**Task requirements**
Write the data below out exactly as it stands. Do not include the pictures.
○ ○ ○
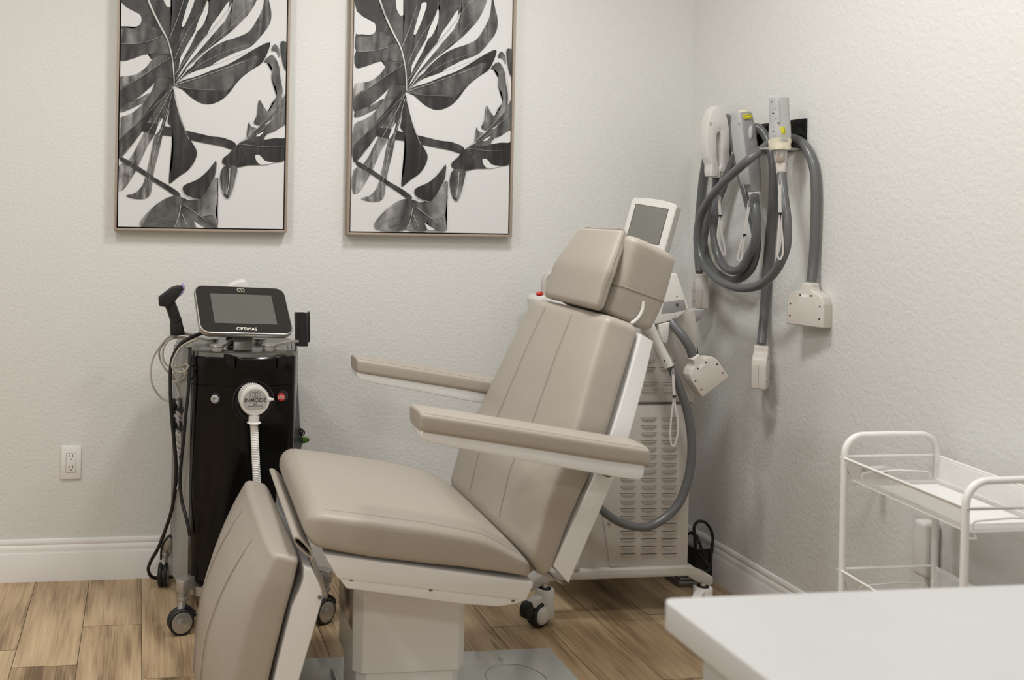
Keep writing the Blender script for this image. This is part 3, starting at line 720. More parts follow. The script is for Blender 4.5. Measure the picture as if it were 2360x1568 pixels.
# silver left side shell
mb = MB()
sidel = [(xl-.001, 3.018), (xl-.018, 3.05), (xl-.044, 3.16), (xl-.034, 3.30), (xl-.028, 3.30), (xl-.036, 3.16), (xl-.01, 3.05), (xl+.004, 3.02)]
mb.rings([[V((x, y, z)) for x, y in sidel] for z in (zb-.03, zb+.1, zb+.4, zt-.02, zt+.012)]); side = mb.build('side_shell', 'silverside', tw)
q = V((xl-.0415, 3.11, 0)); dirn = (V((xl-.044, 3.16, 0))-V((xl-.018, 3.05, 0))).normalized()
text('OPTIMAS', .075, V((xl-.034, 3.105, zb+.42)), V((0, 0, -1)), -dirn, 'greyl', 'side_lettering', side, .0006)
# right side fin
mb = MB(); mb.rings([[V((x, y, z)) for x, y in ((xr+.001, 3.03), (xr+.03+b_, 3.10), (xr+.026, 3.3), (xr+.018, 3.3), (xr+.02, 3.10), (xr-.006, 3.04))] for z, b_ in ((zb, -.01), (zb+.35, -.01), (zb+.42, .012), (zb+.48, 0), (zt-.05, -.012))]); mb.build('side_fin', 'blackm', tw)
# handle at the front
y0 = 2.925
mb = MB(); hp = [W(*p, Y=y0) for p in ((545,836),(560,841),(600,841),(636,836))]
A_ = [V((hp[0].x-.03, 2.965, hp[0].z+.006)), hp[0], hp[1], hp[2], hp[3], V((hp[3].x+.03, 2.965, hp[3].z+.004))]
for i in range(5):
    a, b = A_[i], A_[i+1]; d = (b-a); n = V((-d.y, d.x, 0)).normalized()*.008; u_ = V((0, 0, .0155))
    mb.rings([[p+n+u_, p-n+u_, p-n-u_, p+n-u_] for p in (a-d*.01, b+d*.01)])
mb.build('front_handle', 'black', tw)
# round docking ring, cap
c = W(584, 926, Y=2.952); c.y = 2.952
mb = MB(); mb.lathe(c, (0, -1, 0), [(.066, -.01), (.067, .004), (.063, .008), (.058, .004), (.050, .004), (.046, .012), (.040, .012), (0, .012)], 48); mb.build('docking_ring', 'blackm', tw)
cf = W(588, 925, Y=2.865); ax = V((.05, -1, -.02)).normalized(); cb = cf-ax*.072
capE = thing('hose_plug', 'white ribbed round plug with a grey label, clipped on the machine front', 'cap', cf)
mb = MB(); nn = 44*2
prof = [(.040, 0), (.0435, .002), (.0435, .046), (.0425, .050), (.0455, .052), (.0455, .066), (.044, .071), (.039, .072), (0, .072)]
x_ = ax.orthogonal().normalized(); y_ = ax.cross(x_); rings = []
for rr, t in prof:
    rings.append([cb+ax*t+(x_*math.cos(2*math.pi*k/nn)+y_*math.sin(2*math.pi*k/nn))*max(1e-4, (rr-(.003 if (k % 2 and .001 < t < .049) else 0))) for k in range(nn)])
mb.rings(rings); mb.build('ribbed_cap', 'creamw', capE)
rx = V((1, 0, 0)); rx = (rx-ax*rx.dot(ax)).normalized()
uz = ax.cross(rx); uz = uz if uz.z > 0 else -uz
face = cf+ax*.0006
mb = MB(); P = []
for k in range(40):
    a = math.radians(-38+256*k/39); P.append(face+(rx*math.cos(a)+uz*math.sin(a))*.037)
mb.prism([p for p in P], ax*.0006); lab = mb.build('cap_label', 'labelg', capE)
lf = face+ax*.0008
text('INMODE', .0172, lf+uz*.003, rx, uz, 'ink', 'cap_lettering', lab)
text('810', .0065, lf-uz*.0095, rx, uz, 'ink', 'cap_lettering', lab)
mb = MB()
for i, dx in enumerate((-.0085, 0, .0085)):
    mb = MB(); mb.tube([lf+rx*(dx+.0095*math.cos(math.radians(60*k+30))*.95)+uz*(.0205+.0095*math.sin(math.radians(60*k+30))) for k in range(6)], .0005, n=6, sub=1, closed=True); mb.build('cap_emblem', 'ink', lab)
mb = MB(); mb.tube([lf+rx*a*.022+uz*(-.0185+b*.0042) for a, b in ((-1,1),(1,1),(1,-1),(-1,-1))], .0006, n=6, sub=1, closed=True)
mb.build('label_border', 'ink', lab)
mb = MB(); a = cf+rx*.046+uz*.002-ax*.008; mb.cyl(a-rx*.006, a+rx*.008, .010, .004, bev=.001); mb.cyl(a+rx*.007, a+rx*.012, .004); mb.build('cap_lug', 'creamw', capE)
mb = MB(); hs = cf-uz*.045-ax*.012
mb.cyl(hs, hs-uz*.024+rx*-.001, .0165); mb.lathe(hs-uz*.020, -uz, [(.016, 0), (.021, .002), (.022, .004), (.017, .006), (.013, .010)]); mb.build('cap_spout', 'creamw', capE)
# corrugated hose
h0_ = hs-uz*.03; h1_ = W(592, 1112, Y=2.87)
P = [h0_, h0_.lerp(h1_, .33), h0_.lerp(h1_, .66), h1_, W(596, 1170, Y=2.87), W(590, 1260, Y=2.85), W(570, 1320, Y=2.9)]
mb = MB(); PS = spline(P, 22)
rr = lambda t: .0115
rings = []; m = len(PS); nrm = V((0, 1, 0))
for i in range(m):
    T = (PS[min(i+1, m-1)]-PS[max(i-1, 0)]).normalized(); nrm = (nrm-T*nrm.dot(T)).normalized(); bi = T.cross(nrm)
    r_ = .0128 if i % 2 else .0110
    rings.append([PS[i]+(nrm*math.cos(2*math.pi*k/16)+bi*math.sin(2*math.pi*k/16))*r_ for k in range(16)])
mb.rings(rings); mb.build('corrugated_hose', 'trim', capE)
# buttons
for (px, py, mm, nm) in ((495, 920, 'greyl', 'power_button'), (648, 915, 'red', 'emergency_button')):
    c = W(px, py, Y=2.958 if px < 600 else 2.962)
    mb = MB(); mb.lathe(c+V((.004, .008, 0)), (-.1, -1, 0), [(.019, -.012), (.019, .004), (.017, .008), (.012, .009), (0, .009)]); bz = mb.build('button_bezel', 'blackm', tw)
    mb = MB(); mb.lathe(c+V((0, .0, 0)), (-.1, -1, 0), [(.0125, -.004), (.0125, .008), (.0115, .011), (.009, .0115), (0, .0115)]); b_ = mb.build(nm, mm, tw)
    f_ = c+V((-.0012, -.0121, 0))
    if px < 600:
        mb = MB()
        for R_ in (.0092, .0052): mb.tube([f_+V((R_*math.cos(k*.3142), 0, R_*math.sin(k*.3142))) for k in range(20)], .0005, n=6, sub=1, closed=True)
        mb.tube([f_, f_+V((0, 0, .0045))], .0006, n=6, sub=1); mb.build('power_symbol', 'steel', b_)
    else:
        mb = MB()
        mb.tube([f_+V((.0055*math.cos(k*.3142), 0, .0055*math.sin(k*.3142))) for k in range(20)], .0006, n=6, sub=1, closed=True)
        mb.tube([f_+V((.0032*math.cos(math.radians(90+120*k)), 0, .0032*math.sin(math.radians(90+120*k)))) for k in range(3)], .0005, n=6, sub=1, closed=True)
        for s_ in (-1, 1): mb.tube([f_+V((s_*.009*math.cos(t), 0, .009*math.sin(t))) for t in (-.6, -.3, 0, .3, .6)], .0006, n=6, sub=1)
        mb.build('emergency_symbol', 'trim', b_)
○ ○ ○
**Written solution**
Keep writing the Blender script for this image. This is part 3, starting at line 720. More parts follow. The script is for Blender 4.5. Measure the picture as if it were 2360x1568 pixels.
# silver left side shell
mb = MB()
sidel = [(xl-.001, 3.018), (xl-.018, 3.05), (xl-.044, 3.16), (xl-.034, 3.30), (xl-.028, 3.30), (xl-.036, 3.16), (xl-.01, 3.05), (xl+.004, 3.02)]
mb.rings([[V((x, y, z)) for x, y in sidel] for z in (zb-.03, zb+.1, zb+.4, zt-.02, zt+.012)]); side = mb.build('side_shell', 'silverside', tw)
q = V((xl-.0415, 3.11, 0)); dirn = (V((xl-.044, 3.16, 0))-V((xl-.018, 3.05, 0))).normalized()
text('OPTIMAS', .075, V((xl-.034, 3.105, zb+.42)), V((0, 0, -1)), -dirn, 'greyl', 'side_lettering', side, .0006)
# right side fin
mb = MB(); mb.rings([[V((x, y, z)) for x, y in ((xr+.001, 3.03), (xr+.03+b_, 3.10), (xr+.026, 3.3), (xr+.018, 3.3), (xr+.02, 3.10), (xr-.006, 3.04))] for z, b_ in ((zb, -.01), (zb+.35, -.01), (zb+.42, .012), (zb+.48, 0), (zt-.05, -.012))]); mb.build('side_fin', 'blackm', tw)
# handle at the front
y0 = 2.925
mb = MB(); hp = [W(*p, Y=y0) for p in ((545,836),(560,841),(600,841),(636,836))]
A_ = [V((hp[0].x-.03, 2.965, hp[0].z+.006)), hp[0], hp[1], hp[2], hp[3], V((hp[3].x+.03, 2.965, hp[3].z+.004))]
for i in range(5):
    a, b = A_[i], A_[i+1]; d = (b-a); n = V((-d.y, d.x, 0)).normalized()*.008; u_ = V((0, 0, .0155))
    mb.rings([[p+n+u_, p-n+u_, p-n-u_, p+n-u_] for p in (a-d*.01, b+d*.01)])
mb.build('front_handle', 'black', tw)
# round docking ring, cap
c = W(584, 926, Y=2.952); c.y = 2.952
mb = MB(); mb.lathe(c, (0, -1, 0), [(.066, -.01), (.067, .004), (.063, .008), (.058, .004), (.050, .004), (.046, .012), (.040, .012), (0, .012)], 48); mb.build('docking_ring', 'blackm', tw)
cf = W(588, 925, Y=2.865); ax = V((.05, -1, -.02)).normalized(); cb = cf-ax*.072
capE = thing('hose_plug', 'white ribbed round plug with a grey label, clipped on the machine front', 'cap', cf)
mb = MB(); nn = 44*2
prof = [(.040, 0), (.0435, .002), (.0435, .046), (.0425, .050), (.0455, .052), (.0455, .066), (.044, .071), (.039, .072), (0, .072)]
x_ = ax.orthogonal().normalized(); y_ = ax.cross(x_); rings = []
for rr, t in prof:
    rings.append([cb+ax*t+(x_*math.cos(2*math.pi*k/nn)+y_*math.sin(2*math.pi*k/nn))*max(1e-4, (rr-(.003 if (k % 2 and .001 < t < .049) else 0))) for k in range(nn)])
mb.rings(rings); mb.build('ribbed_cap', 'creamw', capE)
rx = V((1, 0, 0)); rx = (rx-ax*rx.dot(ax)).normalized()
uz = ax.cross(rx); uz = uz if uz.z > 0 else -uz
face = cf+ax*.0006
mb = MB(); P = []
for k in range(40):
    a = math.radians(-38+256*k/39); P.append(face+(rx*math.cos(a)+uz*math.sin(a))*.037)
mb.prism([p for p in P], ax*.0006); lab = mb.build('cap_label', 'labelg', capE)
lf = face+ax*.0008
text('INMODE', .0172, lf+uz*.003, rx, uz, 'ink', 'cap_lettering', lab)
text('810', .0065, lf-uz*.0095, rx, uz, 'ink', 'cap_lettering', lab)
mb = MB()
for i, dx in enumerate((-.0085, 0, .0085)):
    mb = MB(); mb.tube([lf+rx*(dx+.0095*math.cos(math.radians(60*k+30))*.95)+uz*(.0205+.0095*math.sin(math.radians(60*k+30))) for k in range(6)], .0005, n=6, sub=1, closed=True); mb.build('cap_emblem', 'ink', lab)
mb = MB(); mb.tube([lf+rx*a*.022+uz*(-.0185+b*.0042) for a, b in ((-1,1),(1,1),(1,-1),(-1,-1))], .0006, n=6, sub=1, closed=True)
mb.build('label_border', 'ink', lab)
mb = MB(); a = cf+rx*.046+uz*.002-ax*.008; mb.cyl(a-rx*.006, a+rx*.008, .010, .004, bev=.001); mb.cyl(a+rx*.007, a+rx*.012, .004); mb.build('cap_lug', 'creamw', capE)
mb = MB(); hs = cf-uz*.045-ax*.012
mb.cyl(hs, hs-uz*.024+rx*-.001, .0165); mb.lathe(hs-uz*.020, -uz, [(.016, 0), (.021, .002), (.022, .004), (.017, .006), (.013, .010)]); mb.build('cap_spout', 'creamw', capE)
# corrugated hose
h0_ = hs-uz*.03; h1_ = W(592, 1112, Y=2.87)
P = [h0_, h0_.lerp(h1_, .33), h0_.lerp(h1_, .66), h1_, W(596, 1170, Y=2.87), W(590, 1260, Y=2.85), W(570, 1320, Y=2.9)]
mb = MB(); PS = spline(P, 22)
rr = lambda t: .0115
rings = []; m = len(PS); nrm = V((0, 1, 0))
for i in range(m):
    T = (PS[min(i+1, m-1)]-PS[max(i-1, 0)]).normalized(); nrm = (nrm-T*nrm.dot(T)).normalized(); bi = T.cross(nrm)
    r_ = .0128 if i % 2 else .0110
    rings.append([PS[i]+(nrm*math.cos(2*math.pi*k/16)+bi*math.sin(2*math.pi*k/16))*r_ for k in range(16)])
mb.rings(rings); mb.build('corrugated_hose', 'trim', capE)
# buttons
for (px, py, mm, nm) in ((495, 920, 'greyl', 'power_button'), (648, 915, 'red', 'emergency_button')):
    c = W(px, py, Y=2.958 if px < 600 else 2.962)
    mb = MB(); mb.lathe(c+V((.004, .008, 0)), (-.1, -1, 0), [(.019, -.012), (.019, .004), (.017, .008), (.012, .009), (0, .009)]); bz = mb.build('button_bezel', 'blackm', tw)
    mb = MB(); mb.lathe(c+V((0, .0, 0)), (-.1, -1, 0), [(.0125, -.004), (.0125, .008), (.0115, .011), (.009, .0115), (0, .0115)]); b_ = mb.build(nm, mm, tw)
    f_ = c+V((-.0012, -.0121, 0))
    if px < 600:
        mb = MB()
        for R_ in (.0092, .0052): mb.tube([f_+V((R_*math.cos(k*.3142), 0, R_*math.sin(k*.3142))) for k in range(20)], .0005, n=6, sub=1, closed=True)
        mb.tube([f_, f_+V((0, 0, .0045))], .0006, n=6, sub=1); mb.build('power_symbol', 'steel', b_)
    else:
        mb = MB()
        mb.tube([f_+V((.0055*math.cos(k*.3142), 0, .0055*math.sin(k*.3142))) for k in range(20)], .0006, n=6, sub=1, closed=True)
        mb.tube([f_+V((.0032*math.cos(math.radians(90+120*k)), 0, .0032*math.sin(math.radians(90+120*k)))) for k in range(3)], .0005, n=6, sub=1, closed=True)
        for s_ in (-1, 1): mb.tube([f_+V((s_*.009*math.cos(t), 0, .009*math.sin(t))) for t in (-.6, -.3, 0, .3, .6)], .0006, n=6, sub=1)
        mb.build('emergency_symbol', 'trim', b_)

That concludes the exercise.